WHAT YOU ARE ASKED TO DO: Extract word for word the lines of the listing from its start to the line holding "from mathutils import", both ends kept; pictures are not part of the copy.

>> begin

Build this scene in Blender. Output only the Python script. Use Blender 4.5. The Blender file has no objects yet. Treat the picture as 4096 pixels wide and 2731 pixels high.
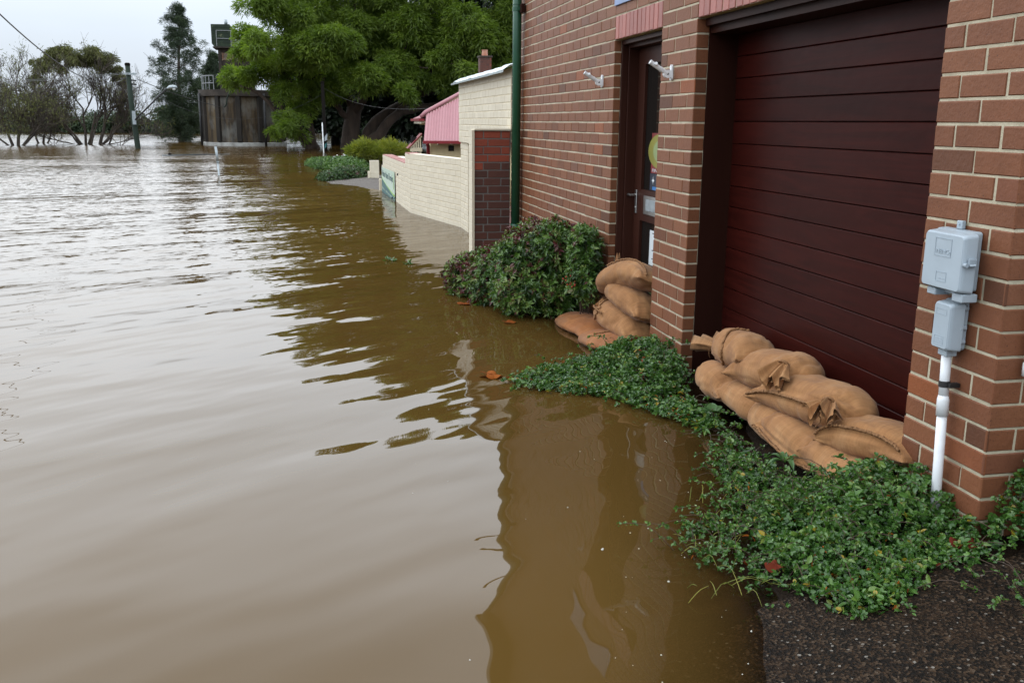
import bpy, math, random
import numpy as np
from mathutils import Vector, Matrix, noise as mnoise

# ------------------------------------------------------------------ camera, sky, sun, exposure
S = bpy.context.scene
COL = S.collection
R = math.radians

def look_camera():
    # X runs along the brick facade away from the viewer, Y (positive to the right, towards the facade) is -y in Blender
    pitch, yaw, roll, height = 0.22699, 0.20502, 0.00894, 1.5805
    cy, sy, cp, sp = math.cos(yaw), math.sin(yaw), math.cos(pitch), math.sin(pitch)
    fw = Vector((cy*cp, -sy*cp, -sp)); rt = Vector((-sy, -cy, 0)); up = Vector((cy*sp, -sy*sp, cp))
    cr, sr = math.cos(roll), math.sin(roll)
    r2 = rt*cr + up*sr; u2 = up*cr - rt*sr
    cd = bpy.data.cameras.new('camera'); co = bpy.data.objects.new('camera', cd); COL.objects.link(co)
    m = Matrix((r2, u2, -fw)).transposed().to_4x4(); m.translation = Vector((0, 0, height))
    co.matrix_world = m
    cd.sensor_width = 36; cd.lens = 36*3786.365/4096; cd.clip_start = 0.05; cd.clip_end = 8000
    S.camera = co
look_camera()

SUN_EL, SUN_AZ = R(42), R(30)          # overcast: a broad, weak sun behind the cloud, ahead over the river
w = bpy.data.worlds.new("World"); S.world = w; w.use_nodes = True
wn = w.node_tree.nodes; wl = w.node_tree.links
bg = wn['Background']; bg.inputs['Strength'].default_value = 0.1
sky = wn.new('ShaderNodeTexSky'); sky.sky_type = 'NISHITA'; sky.sun_disc = False
sky.sun_elevation = SUN_EL; sky.sun_rotation = R(90) - SUN_AZ; sky.air_density = 1.0; sky.dust_density = 3.0
tc = wn.new('ShaderNodeTexCoord'); sx = wn.new('ShaderNodeSeparateXYZ'); wl.new(tc.outputs['Generated'], sx.inputs[0])
rp = wn.new('ShaderNodeValToRGB'); wl.new(sx.outputs['Z'], rp.inputs[0])   # cloud deck: darker at the horizon, brighter overhead
SKY = [(0, (.222, .248, .282)), (.09, (.240, .272, .310)), (.125, (.27, .298, .33)), (.16, (.53, .585, .645)), (.225, (.72, .785, .855)), (.375, (.85, .925, 1.0)), (.55, (.82, .885, .95)), (1, (.77, .82, .87))]
rp.color_ramp.elements[1].position = .09
for k_, (p_, c_) in enumerate(SKY):
    if k_ < 2: e = rp.color_ramp.elements[k_]; e.position = p_
    else: e = rp.color_ramp.elements.new(p_)
    e.color = (*c_, 1)
dt = wn.new('ShaderNodeVectorMath'); dt.operation = 'DOT_PRODUCT'; wl.new(tc.outputs['Generated'], dt.inputs[0]); dt.inputs[1].default_value = (math.cos(R(20)), math.sin(R(20)), 0)
fb = wn.new('ShaderNodeMapRange'); fb.inputs[1].default_value = -1; fb.inputs[2].default_value = .95; fb.inputs[3].default_value = .74; fb.inputs[4].default_value = 1.0; wl.new(dt.outputs['Value'], fb.inputs[0])   # cloud is thinner ahead, towards the sun
cn = wn.new('ShaderNodeTexNoise'); cn.inputs['Scale'].default_value = 2.2; cn.inputs['Detail'].default_value = 5
mp = wn.new('ShaderNodeMapping'); mp.inputs['Scale'].default_value = (1, 1, 2.6); wl.new(tc.outputs['Generated'], mp.inputs[0]); wl.new(mp.outputs[0], cn.inputs['Vector'])
cr_ = wn.new('ShaderNodeMapRange'); cr_.inputs[1].default_value = .3; cr_.inputs[2].default_value = .7; cr_.inputs[3].default_value = 30.5; cr_.inputs[4].default_value = 35.0
wl.new(cn.outputs['Fac'], cr_.inputs[0])
mf = wn.new('ShaderNodeMath'); mf.operation = 'MULTIPLY'; wl.new(cr_.outputs[0], mf.inputs[0]); wl.new(fb.outputs[0], mf.inputs[1])
vm = wn.new('ShaderNodeVectorMath'); vm.operation = 'SCALE'; wl.new(rp.outputs[0], vm.inputs[0]); wl.new(mf.outputs[0], vm.inputs['Scale'])
mx = wn.new('ShaderNodeMixRGB'); mx.inputs[0].default_value = .92; wl.new(sky.outputs[0], mx.inputs[1]); wl.new(vm.outputs[0], mx.inputs[2])
wl.new(mx.outputs[0], bg.inputs['Color'])

sd = bpy.data.lights.new('sun', 'SUN'); sd.energy = 0.5; sd.angle = R(84); sd.color = (1, .97, .93)
so = bpy.data.objects.new('sun', sd); COL.objects.link(so)
sdir = Vector((math.cos(SUN_EL)*math.cos(SUN_AZ), math.cos(SUN_EL)*math.sin(SUN_AZ), math.sin(SUN_EL)))
so.rotation_euler = (-sdir).to_track_quat('-Z', 'Y').to_euler(); so.location = (0, 0, 30)
vs = S.view_settings; vs.view_transform = 'Standard'; vs.look = 'None'; vs.exposure = 0.0; vs.gamma = 1
S.cycles.use_denoising = True
S.cycles.max_bounces = 8; S.cycles.transparent_max_bounces = 16; S.cycles.diffuse_bounces = 3
S.cycles.caustics_reflective = False; S.cycles.caustics_refractive = False

# ------------------------------------------------------------------ node helpers
def newmat(name):
    m = bpy.data.materials.new(name); m.use_nodes = True
    return m, m.node_tree.nodes, m.node_tree.links, m.node_tree.nodes['Principled BSDF']

def ramp(n, l, src, stops):
    r = n.new('ShaderNodeValToRGB'); el = r.color_ramp.elements
    while len(el) > 1: el.remove(el[-1])
    el[0].position = stops[0][0]; el[0].color = (*stops[0][1], 1)
    for p, c in stops[1:]:
        q = el.new(p); q.color = (*c, 1)
    if src is not None: l.new(src, r.inputs[0])
    return r.outputs[0]

def noise_tex(n, l, scale, detail=4, rough=.55, vec=None, mapscale=None, coord='Object', dist=0):
    t = n.new('ShaderNodeTexNoise'); t.inputs['Scale'].default_value = scale; t.inputs['Detail'].default_value = detail
    t.inputs['Roughness'].default_value = rough; t.inputs['Distortion'].default_value = dist
    if vec is None:
        c = n.new('ShaderNodeTexCoord'); vec = c.outputs[coord]
    if mapscale:
        mpn = n.new('ShaderNodeMapping'); mpn.inputs['Scale'].default_value = mapscale; l.new(vec, mpn.inputs[0]); vec = mpn.outputs[0]
    l.new(vec, t.inputs['Vector'])
    return t.outputs['Fac']

def mixc(n, l, fac, a, b, mode='MIX'):
    x = n.new('ShaderNodeMixRGB'); x.blend_type = mode
    for i, v in ((0, fac), (1, a), (2, b)):
        if isinstance(v, (int, float)): x.inputs[i].default_value = v
        elif isinstance(v, tuple): x.inputs[i].default_value = (*v, 1)
        else: l.new(v, x.inputs[i])
    return x.outputs[0]

def bump(n, l, b, h, strength=.5, dist=.01, normal=None):
    bn = n.new('ShaderNodeBump'); bn.inputs['Strength'].default_value = strength; bn.inputs['Distance'].default_value = dist
    l.new(h, bn.inputs['Height'])
    if normal is not None: l.new(normal, bn.inputs['Normal'])
    if b is not None: l.new(bn.outputs[0], b.inputs['Normal'])
    return bn.outputs[0]

def attr(n, name):
    a = n.new('ShaderNodeAttribute'); a.attribute_name = name
    return a

def mat_noise(name, stops, scale, rough=.6, bscale=None, bstr=.4, bdist=.004, metallic=0, mapscale=None, detail=5, spec=.5):
    m, n, l, b = newmat(name)
    f = noise_tex(n, l, scale, detail, mapscale=mapscale)
    l.new(ramp(n, l, f, stops), b.inputs['Base Color'])
    b.inputs['Roughness'].default_value = rough; b.inputs['Metallic'].default_value = metallic
    b.inputs['Specular IOR Level'].default_value = spec
    if bscale: bump(n, l, b, noise_tex(n, l, bscale, 3), bstr, bdist)
    return m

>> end

EXERCISE ANSWER:
Build this scene in Blender. Output only the Python script. Use Blender 4.5. The Blender file has no objects yet. Treat the picture as 4096 pixels wide and 2731 pixels high.
import bpy, math, random
import numpy as np
from mathutils import Vector, Matrix, noise as mnoise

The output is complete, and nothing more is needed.